**Task instructions:** Could you transcribe the material below exactly, without leaving out a single line?

[start Available data]

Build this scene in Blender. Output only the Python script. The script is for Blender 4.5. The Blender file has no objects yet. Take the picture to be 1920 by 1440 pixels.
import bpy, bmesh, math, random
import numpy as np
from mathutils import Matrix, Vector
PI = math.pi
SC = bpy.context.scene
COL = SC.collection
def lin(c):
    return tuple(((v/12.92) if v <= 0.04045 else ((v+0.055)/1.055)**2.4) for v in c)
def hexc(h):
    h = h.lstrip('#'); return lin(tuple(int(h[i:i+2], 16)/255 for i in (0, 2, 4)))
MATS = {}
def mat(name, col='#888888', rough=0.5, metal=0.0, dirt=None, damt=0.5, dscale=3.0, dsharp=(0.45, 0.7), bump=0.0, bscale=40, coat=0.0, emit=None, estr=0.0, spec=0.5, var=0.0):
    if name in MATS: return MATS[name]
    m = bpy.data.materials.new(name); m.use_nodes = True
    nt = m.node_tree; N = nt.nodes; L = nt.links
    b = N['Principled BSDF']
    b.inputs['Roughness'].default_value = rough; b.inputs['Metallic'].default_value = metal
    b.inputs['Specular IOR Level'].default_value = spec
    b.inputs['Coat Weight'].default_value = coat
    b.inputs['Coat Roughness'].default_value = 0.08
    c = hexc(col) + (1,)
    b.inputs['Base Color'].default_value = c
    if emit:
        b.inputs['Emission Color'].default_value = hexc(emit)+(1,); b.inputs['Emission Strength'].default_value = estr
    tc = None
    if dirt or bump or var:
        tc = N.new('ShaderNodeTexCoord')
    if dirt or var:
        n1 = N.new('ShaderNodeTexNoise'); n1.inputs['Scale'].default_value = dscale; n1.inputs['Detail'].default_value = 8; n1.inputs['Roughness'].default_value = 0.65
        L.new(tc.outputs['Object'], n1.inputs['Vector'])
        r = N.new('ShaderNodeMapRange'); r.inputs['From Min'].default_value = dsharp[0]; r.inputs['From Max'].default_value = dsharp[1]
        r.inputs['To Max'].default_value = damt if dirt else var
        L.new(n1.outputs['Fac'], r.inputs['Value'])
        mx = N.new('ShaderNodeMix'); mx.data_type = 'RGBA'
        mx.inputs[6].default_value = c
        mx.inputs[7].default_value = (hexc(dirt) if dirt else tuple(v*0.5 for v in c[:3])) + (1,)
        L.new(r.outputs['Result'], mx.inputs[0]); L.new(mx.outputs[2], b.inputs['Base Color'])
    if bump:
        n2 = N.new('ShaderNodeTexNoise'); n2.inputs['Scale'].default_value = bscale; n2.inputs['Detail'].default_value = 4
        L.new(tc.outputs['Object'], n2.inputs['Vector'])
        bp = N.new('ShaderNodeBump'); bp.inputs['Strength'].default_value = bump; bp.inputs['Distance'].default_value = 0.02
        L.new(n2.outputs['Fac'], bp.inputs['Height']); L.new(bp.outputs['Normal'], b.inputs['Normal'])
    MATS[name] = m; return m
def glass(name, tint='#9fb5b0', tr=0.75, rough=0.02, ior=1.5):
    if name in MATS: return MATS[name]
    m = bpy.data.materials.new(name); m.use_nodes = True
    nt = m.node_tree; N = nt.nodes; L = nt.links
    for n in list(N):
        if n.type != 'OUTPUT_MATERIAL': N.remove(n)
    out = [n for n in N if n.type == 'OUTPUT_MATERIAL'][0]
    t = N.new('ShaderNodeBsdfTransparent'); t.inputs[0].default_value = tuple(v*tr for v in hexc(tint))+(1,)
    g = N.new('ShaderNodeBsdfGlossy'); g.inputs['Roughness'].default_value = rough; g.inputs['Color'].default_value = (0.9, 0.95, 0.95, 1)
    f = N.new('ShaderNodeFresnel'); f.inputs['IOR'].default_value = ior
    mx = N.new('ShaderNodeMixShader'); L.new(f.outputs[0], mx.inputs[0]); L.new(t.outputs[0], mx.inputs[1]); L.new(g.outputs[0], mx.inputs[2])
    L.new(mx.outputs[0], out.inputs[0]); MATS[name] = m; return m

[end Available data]

**Written answer:**
Build this scene in Blender. Output only the Python script. The script is for Blender 4.5. The Blender file has no objects yet. Take the picture to be 1920 by 1440 pixels.
import bpy, bmesh, math, random
import numpy as np
from mathutils import Matrix, Vector
PI = math.pi
SC = bpy.context.scene
COL = SC.collection
def lin(c):
    return tuple(((v/12.92) if v <= 0.04045 else ((v+0.055)/1.055)**2.4) for v in c)
def hexc(h):
    h = h.lstrip('#'); return lin(tuple(int(h[i:i+2], 16)/255 for i in (0, 2, 4)))
MATS = {}
def mat(name, col='#888888', rough=0.5, metal=0.0, dirt=None, damt=0.5, dscale=3.0, dsharp=(0.45, 0.7), bump=0.0, bscale=40, coat=0.0, emit=None, estr=0.0, spec=0.5, var=0.0):
    if name in MATS: return MATS[name]
    m = bpy.data.materials.new(name); m.use_nodes = True
    nt = m.node_tree; N = nt.nodes; L = nt.links
    b = N['Principled BSDF']
    b.inputs['Roughness'].default_value = rough; b.inputs['Metallic'].default_value = metal
    b.inputs['Specular IOR Level'].default_value = spec
    b.inputs['Coat Weight'].default_value = coat
    b.inputs['Coat Roughness'].default_value = 0.08
    c = hexc(col) + (1,)
    b.inputs['Base Color'].default_value = c
    if emit:
        b.inputs['Emission Color'].default_value = hexc(emit)+(1,); b.inputs['Emission Strength'].default_value = estr
    tc = None
    if dirt or bump or var:
        tc = N.new('ShaderNodeTexCoord')
    if dirt or var:
        n1 = N.new('ShaderNodeTexNoise'); n1.inputs['Scale'].default_value = dscale; n1.inputs['Detail'].default_value = 8; n1.inputs['Roughness'].default_value = 0.65
        L.new(tc.outputs['Object'], n1.inputs['Vector'])
        r = N.new('ShaderNodeMapRange'); r.inputs['From Min'].default_value = dsharp[0]; r.inputs['From Max'].default_value = dsharp[1]
        r.inputs['To Max'].default_value = damt if dirt else var
        L.new(n1.outputs['Fac'], r.inputs['Value'])
        mx = N.new('ShaderNodeMix'); mx.data_type = 'RGBA'
        mx.inputs[6].default_value = c
        mx.inputs[7].default_value = (hexc(dirt) if dirt else tuple(v*0.5 for v in c[:3])) + (1,)
        L.new(r.outputs['Result'], mx.inputs[0]); L.new(mx.outputs[2], b.inputs['Base Color'])
    if bump:
        n2 = N.new('ShaderNodeTexNoise'); n2.inputs['Scale'].default_value = bscale; n2.inputs['Detail'].default_value = 4
        L.new(tc.outputs['Object'], n2.inputs['Vector'])
        bp = N.new('ShaderNodeBump'); bp.inputs['Strength'].default_value = bump; bp.inputs['Distance'].default_value = 0.02
        L.new(n2.outputs['Fac'], bp.inputs['Height']); L.new(bp.outputs['Normal'], b.inputs['Normal'])
    MATS[name] = m; return m
def glass(name, tint='#9fb5b0', tr=0.75, rough=0.02, ior=1.5):
    if name in MATS: return MATS[name]
    m = bpy.data.materials.new(name); m.use_nodes = True
    nt = m.node_tree; N = nt.nodes; L = nt.links
    for n in list(N):
        if n.type != 'OUTPUT_MATERIAL': N.remove(n)
    out = [n for n in N if n.type == 'OUTPUT_MATERIAL'][0]
    t = N.new('ShaderNodeBsdfTransparent'); t.inputs[0].default_value = tuple(v*tr for v in hexc(tint))+(1,)
    g = N.new('ShaderNodeBsdfGlossy'); g.inputs['Roughness'].default_value = rough; g.inputs['Color'].default_value = (0.9, 0.95, 0.95, 1)
    f = N.new('ShaderNodeFresnel'); f.inputs['IOR'].default_value = ior
    mx = N.new('ShaderNodeMixShader'); L.new(f.outputs[0], mx.inputs[0]); L.new(t.outputs[0], mx.inputs[1]); L.new(g.outputs[0], mx.inputs[2])
    L.new(mx.outputs[0], out.inputs[0]); MATS[name] = m; return m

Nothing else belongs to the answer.